Les: No parachutes yet. Can't be skydivers... I can't tell just yet what they are, but - Oh my God, they're turkeys!! Johnny, can you get this? Oh, they're crashing to the earth right in front of our eyes! One just went through the windshield of a parked car! Oh, my goodness! Oh, the humanity! The turkeys are hitting the ground like sacks of wet cement! Not since the Hindenberg tragedy has there been anything like this!
Johnny: Les? Are you there? Les isn't there. (composing himself) Thanks for that on-the-spot report, Les, and for those of you who just tuned in, the Pinedale Shopping Mall has just been bombed with live turkeys. Film at eleven.
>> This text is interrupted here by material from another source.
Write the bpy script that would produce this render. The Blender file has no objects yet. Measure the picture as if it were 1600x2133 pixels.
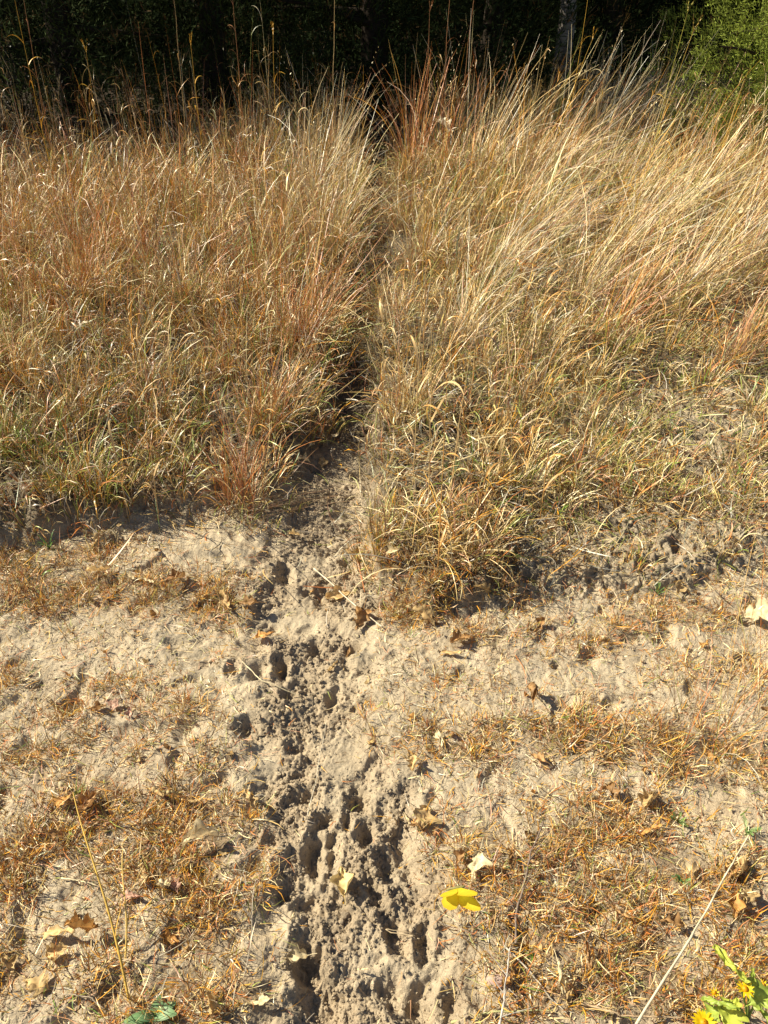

Hugh Wilson, the creator of WKRP, came up with the basic story -- based on a sort of urban legend from the radio business; everybody had heard the story of a station doing a promotion by dropping live turkeys on Thanksgiving, but no one could agree on exactly who did it. The script of the episode was written by Bill Dial. An odd thing is that even though it's probably the most famous episode of WKRP, it's not really one of the best episodes. As an early episode, it's based on the original concept of the show, which was to pit the young, hip characters (led by tight-panted Andy Travis) against the out-of-touch remnants of the radio station WKRP used to be before it changed its format (led by Mr. Carlson). This was soon abandoned in favor of a pure ensemble show with more unusual and varied relationships among the characters.
As a sort of followup to the turkey incident, a later episode included a reference to a real publicity stunt done by WQXI, an Atlanta station where Wilson used to do advertising work:
SPCA Worker: Mr Tarlek had placed some ducks in the window of Hunter's Department Store as an advertising gimmick with his radio station. At noon, one, two and three PM, the ducks would do a little dance, sort of a jitterbug.
TV Hostess: Mr Tarlek had trained the ducks?
SPCA Worker: No, the ducks danced on a little stage made of aluminum foil. We discovered that under that, Mr Tarlek had placed a hot plate. He would turn it up, and the ducks would dance, and he would turn it off and the ducks would go on about their business. You know the interesting thing about this case was that this man Tarlek and another man named Carlson were cited for throwing live turkeys out of a helicopter to their deaths.
(sigh) -- music be damned, I want this show on DVD.